White's case concerned an application to bring general law land under the Torrens title system. The Court ruled that an appropriate time to apply to show that the "rule" was attached to a folio was when the land was converted from general law to Torrens title.22 It seems that this is the only opportunity to do it by application as there is no other procedure or methodology set out in the Land Titles Act 1980 to apply to record it on a folio.

So if an owner of Torrens title land wishes to have land described ad medium filum aquae it would have to be done by application to the Supreme Court for a declaration that the land was to ad medium filum and a direction to the Recorder of Titles to amend the folio accordingly.23

13. Summary

    1. As to "reserved roads" and roads maintained by a public authority, it is unlikely that the ad medium filum viae rule applies.
    2. As to non-tidal rivers it is not possible to make a generalised statement as to the application of the ad medium filum aquae rule.
    3. Tidal rivers are not subject to the ad medium filum aquae "rule".
    4. The ad medium filum rule, if it applies in any particular case, can apply to land under the Torrens title system.
    5. Put simply, whether the land remains at general law or is subject to Torrens title, when drawing a plan, it makes no difference whether or not the adjacent river or road is subject to ad medium filum ownership, the proper practice is to show the boundary on the plan to the near bank of the river or the near side of the road and not show the land to the centreline.
    6. If the land is at general law then the best time to ask for it to be shown on a Torrens title is by application to the Recorder when the land is being converted to Torrens title.
    7. If Torrens title land has the benefit of ad medium filum ownership and it is not shown on the folio as no procedure exists under the Land Titles Act 1980 to apply to have the benefit shown on the folio, it will be necessary to apply to the Supreme Court for an appropriate order directed at the Recorder to register the interest.
    8. If Torrens title land has the benefit of ownership of that land ad medium filum, the correct way to record this interest on the folio is by a statement in the description of the land.

Recorder of Titles


1 Mary Lord v Commissioners for the City of Sydney (1859) ER 991 (An appeal from New South Wales Supreme Court to the Privy Council).
Mews' Digest of English Case Law to 1910 Volume 14 Mews' Digest of English Case Law to 1910 Volume 14 items 1946 and 1966.

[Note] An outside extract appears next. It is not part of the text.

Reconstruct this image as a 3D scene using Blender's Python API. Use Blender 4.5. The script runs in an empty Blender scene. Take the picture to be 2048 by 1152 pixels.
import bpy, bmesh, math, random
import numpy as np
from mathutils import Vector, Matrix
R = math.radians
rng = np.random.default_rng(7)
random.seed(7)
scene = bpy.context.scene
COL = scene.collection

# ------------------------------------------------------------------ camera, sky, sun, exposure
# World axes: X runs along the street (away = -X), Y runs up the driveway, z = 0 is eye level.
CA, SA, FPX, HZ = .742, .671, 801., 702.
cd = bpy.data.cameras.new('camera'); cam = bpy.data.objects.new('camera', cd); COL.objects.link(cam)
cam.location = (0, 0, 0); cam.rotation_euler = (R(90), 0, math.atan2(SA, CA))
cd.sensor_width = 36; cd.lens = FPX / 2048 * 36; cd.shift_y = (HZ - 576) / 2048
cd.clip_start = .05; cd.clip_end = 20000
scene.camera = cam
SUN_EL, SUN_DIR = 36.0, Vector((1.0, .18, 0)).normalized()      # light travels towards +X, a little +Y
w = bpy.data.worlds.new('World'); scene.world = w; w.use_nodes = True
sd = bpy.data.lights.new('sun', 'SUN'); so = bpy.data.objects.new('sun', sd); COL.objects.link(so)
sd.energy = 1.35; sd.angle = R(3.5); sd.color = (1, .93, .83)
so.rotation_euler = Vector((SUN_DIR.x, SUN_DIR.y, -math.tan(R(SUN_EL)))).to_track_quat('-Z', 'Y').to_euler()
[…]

2 Mary Lord's Case at page 1000 of the English Report version.

3 Lanyon v Canberra Washed Sands (1996) 115 CLR 342.

4 F.D. Cumbrae-Stewart; Ownership of the Soil under Roads (1951) 24 ALR 510.
John Baalman The Medium Filum Rule is Out of Place (1951) 25 ALR 449 at page 449.

5 Mary Lord's case at page 1000 of the English Report.
John Baalman The Medium Filum Rule and the Torrens System (1951) 25 ALR 538.

6 Cumbrae-Stewart mentioned at note (4) at page 512.

7 Peter Butt Land Law 3rd Edition 1996 at page 43 Law Book Co.

8 Peter Butt at page 43.

9 John Baalman mentioned at note (4) at pages 451-2.
Mews' Mews' mentioned at note (1) at Volume 15 items 19 to 21.

10 Peter Butt at page 43.
See also John Baalman. The Medium Filum Rule is Out of Place (1951) 25 ALR 449.

11 John Baalman. The Medium Filum Rule and the Torrens System (1951) 25 ALR 538 at 539.

12 P. Moerlin Fox. The Medium Filum Rule (1952) 25 ALR 678 at 680.

13 Mews' Volume 14 at item 1881 to 1883.

14 Van Diemen's Land Company v Marine Board of Table Cape (1906) AC 92.

15 Attorney General, Ex re Prat v Chambers (1854) 43 ER 486.

16 R v Ward (No. 2) (1980) VR 209.

17 Errington v Jessop (1982) 59 FLR 99

18 Ward v R (1980) 142 CLR 308 Stephen J at 337 or (1980) 54 ALJR 271 Stephen J at 281.

19 Ward v R at 337 (CLR) or at 281 (ALJR).

20 In re White (1927) 27 SR NSW 129 Street CJ at page 131.

21 In re White, Street CJ at page 131.

22 In re White, Street CJ at page 132.

23 The powers of the Recorder are fairly exhaustively set out in the three very clearly written High Court cases : Drake v Templeton (1913) 16 CLR 153; Crowley v Templeton (1914) 17 CLR 457 and Templeton v Leviathan Pty Ltd (1921) 30 CLR 34. Templeton was the Registrar of Titles in Victoria at the time and was a remarkably successful litigant.